We downloaded GRBL firmware from here.
I cannot install it because it is an update of the previous version and it needs you to have the first version loaded on the arduino, so I find this link to download it.
In examples is the script to load the GRBL to arduino.
I load the script into the Arduino Mega without connecting the Ramps for security. Now I open the Universal G Code Sender to try to move the motors.
PROBLEM
We connect to the Arduino Port and in the “Machine Control” tab we try to move the motors by pressing x +, x-, y +, y-. But the motors do not move with this firmware. Maybe we have to modify the code to work with the ramps.
SOLUTION
We looked for solutions to my problem and found that there is a GRBL firmware version for Arduino Mega and Ramps. This is the link.

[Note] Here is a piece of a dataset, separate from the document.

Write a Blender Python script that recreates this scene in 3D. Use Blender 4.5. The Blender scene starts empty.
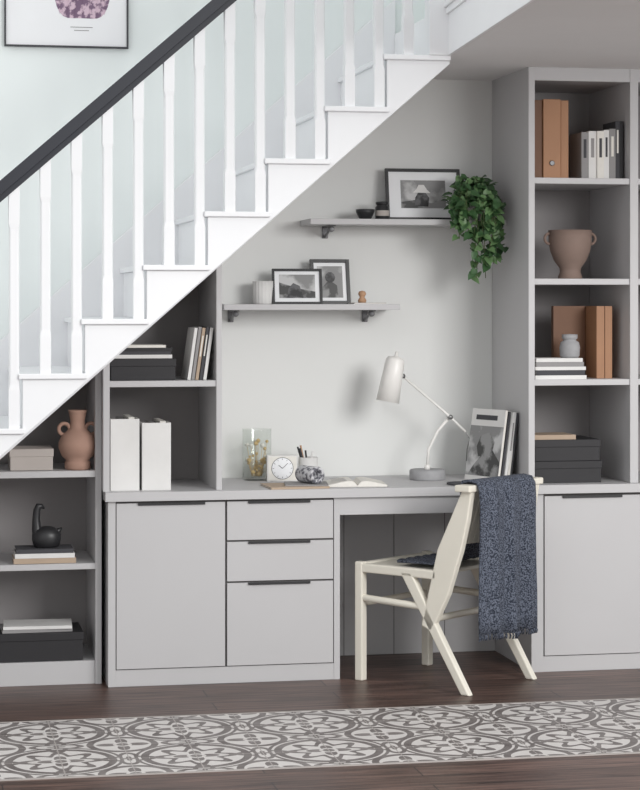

I load it into the Arduino without any problem.
PROBLEMS
But when Adrián and Iván try to load it, appears an compilation error. Cannot find the system.h file.
SOLUTION
Finally, Adrián tries another computer (Nuria’s super computer) and manages to load the firmware on the Arduino.
We connect the Ramps (with the drivers and motors connected) to the Arduino and connect the power supply.
Now we open the Universal Gcode Sender. And we select the Arduino port, 115200 baud and GRBL. We click on “Open” and the software connects to the arduino.
To do a first test, in the “Machine Control” tab select “Step Size” = 10, “millimeters” and click the x +, x-, y +, y-, z + and z- buttons to move the motors.
Now the engines work.
The next step is to correctly configure the firmware so that the car moves the distance that we say. In the “Commands” tab, we write “$$” to see the parameters.
The relationship between motor steps and displacement in millimeters (steps/mm) of each motor are the parameters 100, 101 and 102.
CAs we do not have the datasheet of the threaded rod and the motors, we have initially considered the following parameters:
Threaded rod feed = 8mm / turn.
Stepper feed = 200 steps/ turn.
So 200/8 = 25 steps/mm
We change the parameters writing in the console of the “Commands” tab:
$100=25
$101=25
$102=25
We tried moving the carriage 40mm using the buttons on the “Machine Control” tab but the carriage barely moved.
Rod and motor parameters are not correct, so we have to test values to correct it.
We tried to configure to 250 steps / mm
$100=250
$101=250
$102=250
But the carriage moves 24mm instead of 40mm. So we make a cross multiply and we get 416 steps / mm.**
(250x40)/24=416
$100=416
$101=416
$102=416
Now the carriage moves what we say.
Universal Gcode Sender software allows you to use a gcode to move the machine.
We tried using Mods to generate a gcode and loaded it. But it doesn’t work properly. In addition we realize that we have interchanged the z and y axis. We changed them on the ramps to fix it.
But that gcode keeps doing weird things. So I use Cut2D / Aspire software, which I normally use to generate gcodes for my circuit mill.
Finally we open this gcode in Universal Gcode Sender and it works correctly.